Ted Toki has done the work. You can tell he's built a lot of engines, raced everything, and been everywhere. He can't tell you who the next American Idol is, but who cares? If you can get his attention, he has the answer to every car-related question from decades of firsthand experience. He's holed up at Westside Performance in West Los Angeles, California, most days, wrenching on impossible cars without a lift or a pit. He's the one kneading a shop towel as another customer's rumpity street machine echoes down the alley.
Ted rowed over from Hawaii in 1966 as a fresh gearhead to hang out at local haunts like Van Nuys Boulevard and a speed shop in West L.A. called the Chrome House that later became one of the many Service Center chain stores. After school, Ted opened a business in the back as a sublet from Service Center and started building hot rods. In 1988 he bought the store and created Westside Performance.
Why do you care? Ted is also the guy who came up with the idea to put a 4.00-inch-stroke crank in a 350 block in the Aug. '09 issue. With Edelbrock E-Street heads, the engine barked out 481-lb-ft, 429 hp, and gleamed with twin carbs and chrome trinkets everywhere.

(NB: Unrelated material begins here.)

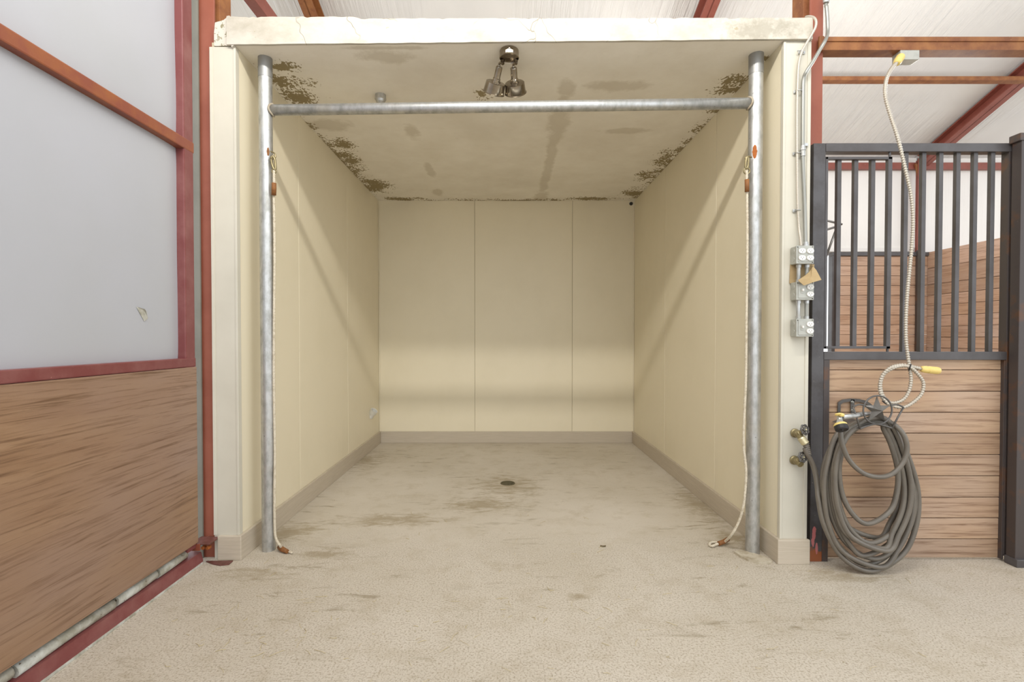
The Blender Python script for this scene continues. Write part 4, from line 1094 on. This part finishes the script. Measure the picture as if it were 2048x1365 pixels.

We couldn't resist finding a street machine to give the pig a proper test. Ted's '55 Chevy was the perfect car.
Ted has always had straight-axle Tri-Five Chevys, and every time there was nothing to do, a good deal would pop up and he would have to buy another. In the late '80s he was looking for a pre-abused car that he could drive on the street and use on the track, drilling, cutting, and fitting anything he wanted to without raising the ire of the resto guys. Ted traded labor on a transmission swap for this fiberglass-nosed '55 that was perfect for use as a bed to break in engines and test combos on the track. Twenty years later, it is still doing it.
Just after we'd hatched the plan to drop the engine in the '55, we heard that the Van Nuys cruise had restarted in the San Fernando Valley. Ted had cruised the circuit many times in the '55 when the action was huge, so we left his shop at 5 p.m. on a Wednesday and crawled through L.A. rush hour traffic on our way to the Valley. It was the second week of September and it sweltered, but the temp gauge read 180 degrees all night. For the '55, it was like coming home.